When he catches a trespasser, he calls the Border Patrol. At night, he and a group of volunteers wear camouflage military gear and night vision goggles.
“We would get around the group and we would turn on the flashlight really, really bright and then turn it off,” Maupin said. “Now they can’t see, all they can do is hear you, and a couple of the guys that were out here with me spoke fluent Spanish, so they would tell them to sit down.”
Armed Mexican Police, Army on Property
Maupin has a stack of photos that show large groups of people crossing the border onto his ranch and holes cut into his fence (some in the shape of an “M” for MS-13). Some of the people in the photographs are Mexican officials working for drug smugglers. Maupin said they would cross the border onto his property as often as every week on “armed scouting missions,” looking for anything or anyone that could impede their route.“It took me five years to build this fence,” he said. “They cut it open, I fix it.”
Maupin collects the photos to document the ordeals he’s had with illegal immigrants who have entered the United States through his ranch. Most of them were taken in the 1980s and 90s.
The self-described vigilante said his cooperation with Border Patrol and the U.S. government is one of the reasons he’s had trouble with the criminal organizations along the border. After Border Patrol told him the cartel had placed a $20,000 bounty on him, he started wearing a bulletproof vest.
Then in August 1985, Maupin said he and his family were held hostage for approximately four hours by a squad of the Mexican army for reporting a meth lab on the Mexican side to the DEA.
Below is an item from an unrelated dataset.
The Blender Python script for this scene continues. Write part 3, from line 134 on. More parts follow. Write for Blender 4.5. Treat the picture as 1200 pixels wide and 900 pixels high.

“My wife and I were standing out in the patio and we smelled something that smelled like a doctor’s office,” the 79-year-old said. “So I thought about it for a minute and said, that’s gotta be ether.” Maupin immediately called a friend, an undercover narcotics agent, who told him ether was an ingredient used to make methamphetamine. “And he says they must be making it by the boatload down there if you think you can smell it all the way from Mexico to your house.”
His friend connected him with a DEA agent based in Los Angeles, and together they mapped out the location of the meth lab on a Thomas Brothers Guide. Then, he told Maupin he would pass the information on to their Mexican counterparts, who were supposed to go close it down.
However, Maupin said they didn’t do that.
Instead, about a week later, a Mexican army squad surrounded him and his teenage daughter while they were out on their ranch. They were disarmed and marched a quarter mile back to the house. Maupin led them through a cattle trail to allow his 17-year-old Denise to sneak back into the house to call Border Patrol. When the army realized they were on their way, they took off north but Customs and Border Protection (CBP) caught them.
“The reason they were here was to tell me to keep my nose out of their business,” Maupin said. That’s what the Border Patrol agents, who interviewed the eight soldiers before returning them to Mexico, told him.
After that incident, he hoisted an American flag on his front lawn.
Until the U.S. government builds a wall across the entire southern border, and despite the hard work and high cost of securing the border mostly on his own, Maupin said he doesn’t plan on stopping. But he would like to someday.
“Why should I capitulate to a bunch of ... criminals? This is my country, not theirs.”